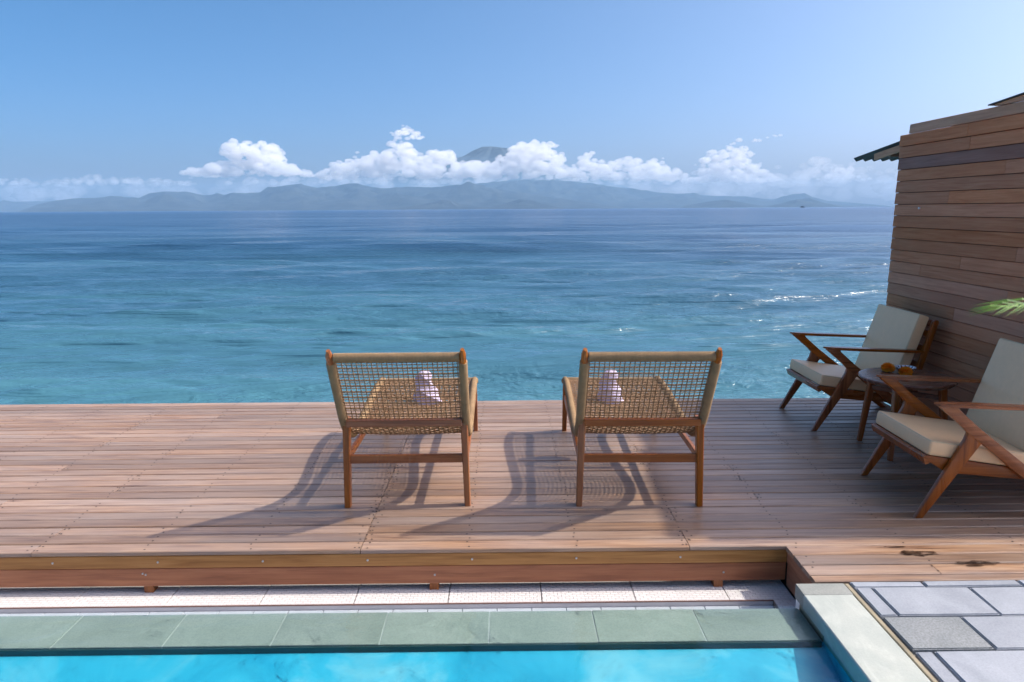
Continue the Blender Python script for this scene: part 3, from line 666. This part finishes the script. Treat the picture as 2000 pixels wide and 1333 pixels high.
# ------------------------------------------------------------------ rope lounge chairs
def lounger():
    L = empty('lounge_chair')
    W = .307
    ctrl = [(-.275, .865), (-.20, .742), (-.11, .60), (-.03, .475), (.06, .385), (.17, .335), (.30, .318), (.46, .328), (.66, .352), (.88, .372), (1.08, .382), (1.22, .372), (1.31, .345)]
    def cr(t):
        t = max(0, min(len(ctrl) - 1.0001, t)); i = int(t); f = t - i
        P = [ctrl[max(0, min(len(ctrl) - 1, i + k))] for k in (-1, 0, 1, 2)]
        return tuple(.5 * ((2 * P[1][a]) + (-P[0][a] + P[2][a]) * f + (2 * P[0][a] - 5 * P[1][a] + 4 * P[2][a] - P[3][a]) * f * f + (-P[0][a] + 3 * P[1][a] - 3 * P[2][a] + P[3][a]) * f ** 3) for a in (0, 1))
    dense = [cr(t * (len(ctrl) - 1) / 600) for t in range(601)]
    S_ = [0]
    for a, b in zip(dense[:-1], dense[1:]): S_.append(S_[-1] + math.dist(a, b))
    TOT = S_[-1]; dn = np.array(dense); SA = np.array(S_)
    def at(s): return float(np.interp(s, SA, dn[:, 0])), float(np.interp(s, SA, dn[:, 1]))
    def nrm(s):
        a = at(max(0, s - .01)); b = at(min(TOT, s + .01)); t = Vector((0, b[0] - a[0], b[1] - a[1])).normalized(); return Vector((0, -t.z, t.y)) if t.y > 0 else Vector((0, t.z, -t.y))
    for sx in (-1, 1):
        # wooden core, its rounded tip bare, then rope wrapped tightly round it
        m = MB(); core = [at(s) for s in np.linspace(0, TOT, 60)]; core[0] = core[0]
        m.tube([(sx * W, y, z) for y, z in core], lambda i: .017 * (.55 if i == 0 else 1), 8, up=(1, 0, 0), sx=1.25)
        rail = m.build('side_rail', m_teak, L, smooth=False)
        pitch = .0062; s = .075; pts = []; rad = []
        while s < TOT - .01:
            for q, rr_ in ((0, .0190), (.33, .0222), (.66, .0222)):
                y, z = at(s + q * pitch); pts.append((sx * W, y, z)); rad.append(rr_)
            s += pitch
        m = MB(); m.tube(pts, lambda i: rad[i], 8, up=(1, 0, 0), sx=1.12); m.build('rope_wrap', m_ropewrap, rail, smooth=True)
    # wrapped bars: top, and front
    for s0, nm in ((.045, 'top_bar'), (TOT - .03, 'front_bar')):
        y, z = at(s0); m = MB(); x = -W + .018; pts = []; rad = []
        while x < W - .018:
            for q, rr_ in ((0, .0195), (.33, .0232), (.66, .0232)): pts.append((x + q * .0062, y, z)); rad.append(rr_)
            x += .0062
        m.tube(pts, lambda i: rad[i], 8); m.build(nm, m_ropewrap, L, smooth=True)
    # woven cords
    nl = 25; pitch = .0195; half = .0027
    def surf(x, s, off):
        y, z = at(s); n = nrm(s); u = x / (W - .01); sag = .007 * (1 - u * u) * math.sin(math.pi * min(1, max(0, s / TOT))) ** .6
        p = Vector((x, y, z)) - n * (sag if True else 0) + n * off; return p
    rng_ = random.Random(8)
    for nm, s0, s1, ov in (('woven_back', .05, .50, .0009), ('woven_seat', .50, TOT - .03, .0018)):
        m = MB(); rows_ = int((s1 - s0) / pitch)
        for k in range(nl):
            x = (k - (nl - 1) / 2) * (2 * W - .05) / (nl - 1) + rng_.uniform(-.0012, .0012)
            n_ = rows_ * 2 + 1
            pts = [surf(x, s0 + (s1 - s0) * i / (n_ - 1), (ov if ((i // 2 + k) % 2) else -ov) if i % 2 == 0 else 0) for i in range(n_)]
            m.tube(pts, half, 4, up=(1, 0, 0), cap=False)
        for r in range(rows_):
            s = s0 + (r + .02) * (s1 - s0) / rows_ + rng_.uniform(-.001, .001)
            if r == 0 and nm == 'woven_back': continue
            pts = [surf(-W + (2 * W) * i / 48, s, (ov if ((i // 2 + r) % 2) else -ov) if i % 2 == 0 else 0) for i in range(49)]
            m.tube(pts, half, 4, cap=False)
            if nm == 'woven_seat' or r % 2:          # doubled cross cord
                pts = [p + (nrm(s).cross(Vector((1, 0, 0)))) * .0062 for p in pts]
                m.tube(pts, half * .9, 4, cap=False)
        o = m.build(nm, m_rope, L, smooth=True); o['kind'] = 'stuff'
    # legs and stretchers
    for sx in (-1, 1):
        m = MB(); m.bar((sx * W, -.005, 0), (sx * (W - .012), 0, .468), .030, .046, up=(0, 1, 0), w2=.036, h2=.05, ch=.004); m.build('leg', m_teak, L)
        m = MB(); m.bar((sx * W, 1.30, 0), (sx * (W - .004), 1.26, .35), .030, .036, up=(0, 1, 0), w2=.034, h2=.05, ch=.004); m.build('leg', m_teak, L)
        m = MB(); m.bar((sx * (W - .004), .01, .250), (sx * (W - .004), 1.27, .245), .022, .034, ch=.003); m.build('lower_rail', m_teak, L)
    def xbar(y, z, h, d, nm):
        m = MB(); m.bar((-W + .02, y, z), (W - .02, y, z), d, h, ch=.003); m.build(nm, m_teakx, L)
    xbar(-.005, .253, .044, .022, 'stretcher'); xbar(-.045, .452, .034, .030, 'seat_crossbar'); xbar(.58, .253, .030, .022, 'stretcher'); xbar(1.27, .25, .03, .022, 'stretcher')
    return L
lc = lounger()
lc.location = (-.510, 3.622, 0); lc.rotation_euler = (0, 0, R(.4))
tag(lc, 'left of the two woven rope lounge chairs facing the sea', 'lounge chair', 'woven lounge chairs on the deck')
l2 = copy_tree(lc); l2.location = (.675, 3.600, 0); l2.rotation_euler = (0, 0, R(-1.2))
tag(l2, 'right of the two woven rope lounge chairs facing the sea, nearer the armchairs', 'lounge chair')

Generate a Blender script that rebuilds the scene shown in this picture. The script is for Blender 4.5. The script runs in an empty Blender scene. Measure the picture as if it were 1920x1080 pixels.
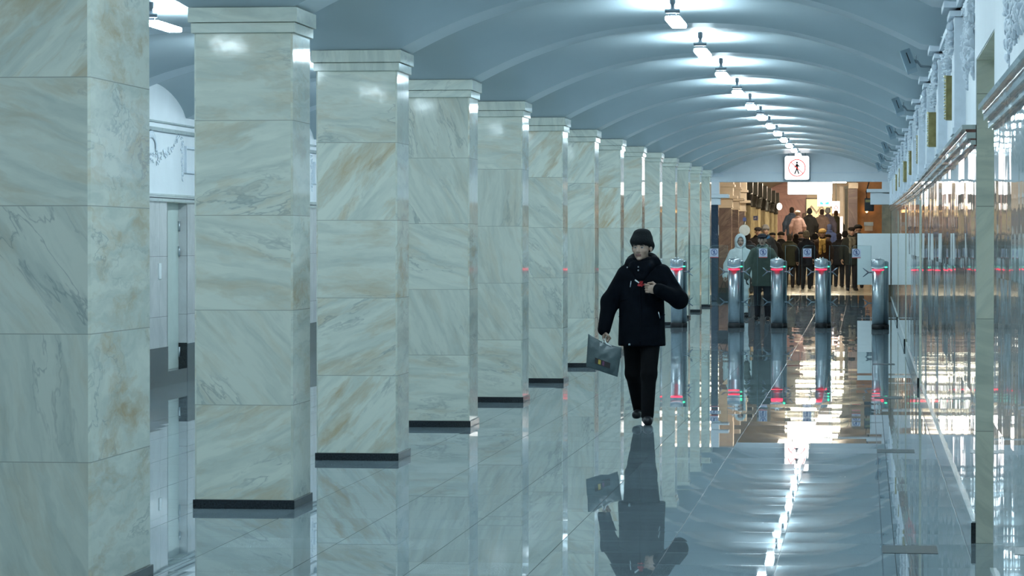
import bpy, bmesh, math, random
import numpy as np
from math import sin, cos, pi, radians, sqrt
from mathutils import Vector, Matrix, Euler
S = bpy.context.scene
C = S.collection
random.seed(7)

# ------------------------------------------------------------------ camera, world, exposure
cam = bpy.data.objects.new('camera', bpy.data.cameras.new('camera')); C.objects.link(cam)
cam.location = (0, 0, 1.66)
cam.rotation_euler = (radians(90 - 0.8414), 0, radians(6.5437))
cam.data.sensor_width = 36.0
cam.data.lens = 36.0 * 5788 / 1920
cam.data.clip_end = 400
S.camera = cam
w = bpy.data.worlds.new('world'); S.world = w; w.use_nodes = True
w.node_tree.nodes['Background'].inputs[0].default_value = (0.30, 0.42, 0.50, 1)
w.node_tree.nodes['Background'].inputs[1].default_value = 0.3
S.view_settings.view_transform = 'Standard'; S.view_settings.look = 'None'
S.view_settings.gamma = 1; S.view_settings.use_curve_mapping = False
S.view_settings.exposure = -0.08
S.cycles.use_denoising = True
S.cycles.max_bounces = 8; S.cycles.diffuse_bounces = 4; S.cycles.glossy_bounces = 5
S.cycles.transparent_max_bounces = 16; S.cycles.transmission_bounces = 4
S.cycles.sample_clamp_indirect = 6.0
S.cycles.caustics_reflective = False; S.cycles.caustics_refractive = False
LAMP = 128.0            # hall lamps
LAMP_COL = (0.70, 0.90, 1.0)
WARM = 95.0            # added fill lamps of the concourse
WARM_COL = (1.0, 0.85, 0.66)

# the long hall rises gently towards its far end
def fz(Y):
    if Y < 30: return 0.0
    if Y < 46: return .006 * (Y - 30) ** 2 / 32
    return .006 * (min(Y, 82) - 38)

# ------------------------------------------------------------------ materials
def nodes_of(name):
    m = bpy.data.materials.new(name); m.use_nodes = True
    nt = m.node_tree
    return m, nt, nt.nodes['Principled BSDF']
def N(nt, t, **kw):
    n = nt.nodes.new(t)
    for k, v in kw.items():
        if k.startswith('i_'):
            key = k[2:]; key = int(key) if key.isdigit() else key
            n.inputs[key].default_value = v
        else: setattr(n, k, v)
    return n
def L(nt, a, b): nt.links.new(a, b)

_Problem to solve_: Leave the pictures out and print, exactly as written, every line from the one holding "Generate a Blender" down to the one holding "WARM_COL = (1.0, 0.85, 0.66)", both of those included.

_Reply to the exercise_:
Generate a Blender script that rebuilds the scene shown in this picture. The script is for Blender 4.5. The script runs in an empty Blender scene. Measure the picture as if it were 1920x1080 pixels.
import bpy, bmesh, math, random
import numpy as np
from math import sin, cos, pi, radians, sqrt
from mathutils import Vector, Matrix, Euler
S = bpy.context.scene
C = S.collection
random.seed(7)

# ------------------------------------------------------------------ camera, world, exposure
cam = bpy.data.objects.new('camera', bpy.data.cameras.new('camera')); C.objects.link(cam)
cam.location = (0, 0, 1.66)
cam.rotation_euler = (radians(90 - 0.8414), 0, radians(6.5437))
cam.data.sensor_width = 36.0
cam.data.lens = 36.0 * 5788 / 1920
cam.data.clip_end = 400
S.camera = cam
w = bpy.data.worlds.new('world'); S.world = w; w.use_nodes = True
w.node_tree.nodes['Background'].inputs[0].default_value = (0.30, 0.42, 0.50, 1)
w.node_tree.nodes['Background'].inputs[1].default_value = 0.3
S.view_settings.view_transform = 'Standard'; S.view_settings.look = 'None'
S.view_settings.gamma = 1; S.view_settings.use_curve_mapping = False
S.view_settings.exposure = -0.08
S.cycles.use_denoising = True
S.cycles.max_bounces = 8; S.cycles.diffuse_bounces = 4; S.cycles.glossy_bounces = 5
S.cycles.transparent_max_bounces = 16; S.cycles.transmission_bounces = 4
S.cycles.sample_clamp_indirect = 6.0
S.cycles.caustics_reflective = False; S.cycles.caustics_refractive = False
LAMP = 128.0            # hall lamps
LAMP_COL = (0.70, 0.90, 1.0)
WARM = 95.0            # added fill lamps of the concourse
WARM_COL = (1.0, 0.85, 0.66)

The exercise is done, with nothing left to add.